***** Dataset content *****

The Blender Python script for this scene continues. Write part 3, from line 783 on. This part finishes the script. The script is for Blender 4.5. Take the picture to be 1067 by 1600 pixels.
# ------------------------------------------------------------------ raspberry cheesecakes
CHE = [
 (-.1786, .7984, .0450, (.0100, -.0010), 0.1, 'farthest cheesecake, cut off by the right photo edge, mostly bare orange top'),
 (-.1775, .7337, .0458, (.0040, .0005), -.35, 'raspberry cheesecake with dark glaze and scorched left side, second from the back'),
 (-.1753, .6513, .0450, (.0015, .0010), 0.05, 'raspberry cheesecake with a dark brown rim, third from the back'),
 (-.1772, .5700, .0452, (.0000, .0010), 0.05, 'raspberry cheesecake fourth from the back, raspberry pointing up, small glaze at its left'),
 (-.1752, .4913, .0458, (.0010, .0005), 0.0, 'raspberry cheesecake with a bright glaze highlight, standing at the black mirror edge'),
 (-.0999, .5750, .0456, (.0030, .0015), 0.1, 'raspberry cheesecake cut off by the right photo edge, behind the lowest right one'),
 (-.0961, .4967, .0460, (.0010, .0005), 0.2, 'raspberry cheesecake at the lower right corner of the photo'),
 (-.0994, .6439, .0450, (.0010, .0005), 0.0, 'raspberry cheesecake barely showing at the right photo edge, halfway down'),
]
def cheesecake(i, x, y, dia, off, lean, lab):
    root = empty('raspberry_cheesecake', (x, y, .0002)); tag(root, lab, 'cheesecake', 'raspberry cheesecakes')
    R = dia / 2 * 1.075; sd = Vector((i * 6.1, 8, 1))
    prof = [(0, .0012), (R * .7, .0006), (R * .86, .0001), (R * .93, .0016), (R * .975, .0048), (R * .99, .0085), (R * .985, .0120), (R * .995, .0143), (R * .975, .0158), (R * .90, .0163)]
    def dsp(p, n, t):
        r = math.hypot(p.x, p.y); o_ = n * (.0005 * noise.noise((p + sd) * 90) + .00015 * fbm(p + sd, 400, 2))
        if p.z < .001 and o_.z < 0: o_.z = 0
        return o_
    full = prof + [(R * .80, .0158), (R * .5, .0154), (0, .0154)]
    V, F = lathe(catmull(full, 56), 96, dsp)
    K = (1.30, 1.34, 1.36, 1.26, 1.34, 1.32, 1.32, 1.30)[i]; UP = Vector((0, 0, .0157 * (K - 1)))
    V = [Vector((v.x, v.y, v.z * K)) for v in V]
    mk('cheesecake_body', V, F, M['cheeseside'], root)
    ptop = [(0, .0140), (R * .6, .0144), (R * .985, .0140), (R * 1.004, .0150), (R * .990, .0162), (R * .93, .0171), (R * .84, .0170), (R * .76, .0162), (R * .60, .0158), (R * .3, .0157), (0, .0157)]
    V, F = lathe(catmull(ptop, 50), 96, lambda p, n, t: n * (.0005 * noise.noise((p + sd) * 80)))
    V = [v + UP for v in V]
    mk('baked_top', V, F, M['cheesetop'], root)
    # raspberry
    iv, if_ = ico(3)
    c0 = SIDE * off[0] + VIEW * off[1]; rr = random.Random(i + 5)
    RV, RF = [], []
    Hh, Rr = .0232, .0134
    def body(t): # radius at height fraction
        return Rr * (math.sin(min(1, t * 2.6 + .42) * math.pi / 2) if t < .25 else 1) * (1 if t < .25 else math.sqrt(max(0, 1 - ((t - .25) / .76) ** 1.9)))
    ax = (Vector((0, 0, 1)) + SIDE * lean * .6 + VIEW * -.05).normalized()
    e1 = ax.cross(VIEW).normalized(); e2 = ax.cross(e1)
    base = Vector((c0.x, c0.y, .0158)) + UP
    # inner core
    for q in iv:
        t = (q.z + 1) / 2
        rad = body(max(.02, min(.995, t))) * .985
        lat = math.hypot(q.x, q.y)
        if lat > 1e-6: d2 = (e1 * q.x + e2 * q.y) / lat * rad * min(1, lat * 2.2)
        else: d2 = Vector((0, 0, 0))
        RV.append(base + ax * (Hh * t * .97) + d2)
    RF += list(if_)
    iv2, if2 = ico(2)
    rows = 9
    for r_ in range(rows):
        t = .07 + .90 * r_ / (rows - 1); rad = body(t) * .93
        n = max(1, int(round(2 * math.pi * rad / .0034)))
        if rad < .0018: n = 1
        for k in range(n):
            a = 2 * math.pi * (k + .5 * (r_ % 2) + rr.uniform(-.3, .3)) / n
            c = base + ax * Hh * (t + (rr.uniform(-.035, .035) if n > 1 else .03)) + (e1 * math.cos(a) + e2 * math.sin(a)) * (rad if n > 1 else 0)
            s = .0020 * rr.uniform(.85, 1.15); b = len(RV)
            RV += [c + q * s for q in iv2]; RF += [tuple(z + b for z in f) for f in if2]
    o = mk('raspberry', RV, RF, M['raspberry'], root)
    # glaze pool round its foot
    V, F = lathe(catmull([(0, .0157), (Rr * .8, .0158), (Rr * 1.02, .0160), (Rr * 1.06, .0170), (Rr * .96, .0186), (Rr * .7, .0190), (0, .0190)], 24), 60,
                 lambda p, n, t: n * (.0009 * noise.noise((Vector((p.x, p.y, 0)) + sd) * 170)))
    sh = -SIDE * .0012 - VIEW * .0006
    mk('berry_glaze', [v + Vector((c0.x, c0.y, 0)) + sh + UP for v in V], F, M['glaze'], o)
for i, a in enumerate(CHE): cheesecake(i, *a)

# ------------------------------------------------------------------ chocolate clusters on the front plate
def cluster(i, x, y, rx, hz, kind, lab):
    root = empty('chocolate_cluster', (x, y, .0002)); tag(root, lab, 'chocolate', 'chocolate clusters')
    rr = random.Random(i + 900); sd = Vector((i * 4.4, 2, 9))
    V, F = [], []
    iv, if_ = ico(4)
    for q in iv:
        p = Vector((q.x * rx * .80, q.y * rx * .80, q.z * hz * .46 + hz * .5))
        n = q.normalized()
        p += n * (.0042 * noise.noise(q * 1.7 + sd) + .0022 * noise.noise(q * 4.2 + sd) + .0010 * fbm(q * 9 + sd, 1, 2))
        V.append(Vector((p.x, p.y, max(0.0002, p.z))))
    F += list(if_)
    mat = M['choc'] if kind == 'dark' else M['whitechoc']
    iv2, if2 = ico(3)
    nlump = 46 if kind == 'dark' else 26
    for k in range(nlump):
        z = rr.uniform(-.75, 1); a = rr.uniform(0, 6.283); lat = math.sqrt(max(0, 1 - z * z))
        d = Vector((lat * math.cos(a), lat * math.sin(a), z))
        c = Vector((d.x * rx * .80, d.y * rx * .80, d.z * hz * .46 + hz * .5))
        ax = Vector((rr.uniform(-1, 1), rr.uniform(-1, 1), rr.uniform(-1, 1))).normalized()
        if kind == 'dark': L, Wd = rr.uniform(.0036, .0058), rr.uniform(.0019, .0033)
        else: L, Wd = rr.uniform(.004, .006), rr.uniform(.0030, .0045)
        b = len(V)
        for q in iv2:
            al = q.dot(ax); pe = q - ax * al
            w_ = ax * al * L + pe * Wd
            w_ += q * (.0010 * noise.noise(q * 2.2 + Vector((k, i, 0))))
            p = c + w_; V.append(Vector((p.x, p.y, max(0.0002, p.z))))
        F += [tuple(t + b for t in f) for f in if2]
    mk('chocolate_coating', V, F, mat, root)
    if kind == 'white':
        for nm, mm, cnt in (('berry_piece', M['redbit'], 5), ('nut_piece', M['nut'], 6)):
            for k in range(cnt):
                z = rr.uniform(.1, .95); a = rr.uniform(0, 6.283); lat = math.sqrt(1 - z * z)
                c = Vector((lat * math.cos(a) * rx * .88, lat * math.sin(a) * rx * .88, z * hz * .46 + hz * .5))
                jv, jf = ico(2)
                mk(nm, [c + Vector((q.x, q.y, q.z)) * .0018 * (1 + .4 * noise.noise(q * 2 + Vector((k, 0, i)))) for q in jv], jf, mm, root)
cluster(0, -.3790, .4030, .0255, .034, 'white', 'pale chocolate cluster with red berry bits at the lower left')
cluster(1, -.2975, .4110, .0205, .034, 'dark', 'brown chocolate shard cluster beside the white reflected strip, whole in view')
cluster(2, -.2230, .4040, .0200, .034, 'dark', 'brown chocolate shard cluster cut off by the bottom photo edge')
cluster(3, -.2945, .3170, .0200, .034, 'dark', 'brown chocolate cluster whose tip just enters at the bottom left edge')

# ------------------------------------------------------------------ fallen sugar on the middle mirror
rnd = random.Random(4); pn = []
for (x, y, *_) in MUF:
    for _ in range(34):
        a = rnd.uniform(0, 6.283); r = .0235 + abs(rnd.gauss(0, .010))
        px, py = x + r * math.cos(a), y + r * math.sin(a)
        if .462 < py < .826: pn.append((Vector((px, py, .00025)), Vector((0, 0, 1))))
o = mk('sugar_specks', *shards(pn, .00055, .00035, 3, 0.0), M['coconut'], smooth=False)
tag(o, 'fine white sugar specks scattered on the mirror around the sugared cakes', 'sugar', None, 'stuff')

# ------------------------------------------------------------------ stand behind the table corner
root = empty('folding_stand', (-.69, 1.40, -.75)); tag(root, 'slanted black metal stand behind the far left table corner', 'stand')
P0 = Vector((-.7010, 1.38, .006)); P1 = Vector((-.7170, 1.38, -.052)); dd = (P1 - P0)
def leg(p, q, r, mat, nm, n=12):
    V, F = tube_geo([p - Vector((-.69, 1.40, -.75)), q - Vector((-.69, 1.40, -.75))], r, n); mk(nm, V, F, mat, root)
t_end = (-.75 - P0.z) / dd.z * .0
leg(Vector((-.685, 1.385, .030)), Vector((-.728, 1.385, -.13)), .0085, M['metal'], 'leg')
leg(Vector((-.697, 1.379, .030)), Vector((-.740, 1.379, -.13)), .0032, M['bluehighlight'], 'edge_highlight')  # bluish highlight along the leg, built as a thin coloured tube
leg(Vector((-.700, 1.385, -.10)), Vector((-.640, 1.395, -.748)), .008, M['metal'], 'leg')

*****

Direction
Gather each line holding the string "from".

Result for this exercise
The Blender Python script for this scene continues. Write part 3, from line 783 on. This part finishes the script. The script is for Blender 4.5. Take the picture to be 1067 by 1600 pixels.
 (-.1775, .7337, .0458, (.0040, .0005), -.35, 'raspberry cheesecake with dark glaze and scorched left side, second from the back'),
 (-.1753, .6513, .0450, (.0015, .0010), 0.05, 'raspberry cheesecake with a dark brown rim, third from the back'),
 (-.1772, .5700, .0452, (.0000, .0010), 0.05, 'raspberry cheesecake fourth from the back, raspberry pointing up, small glaze at its left'),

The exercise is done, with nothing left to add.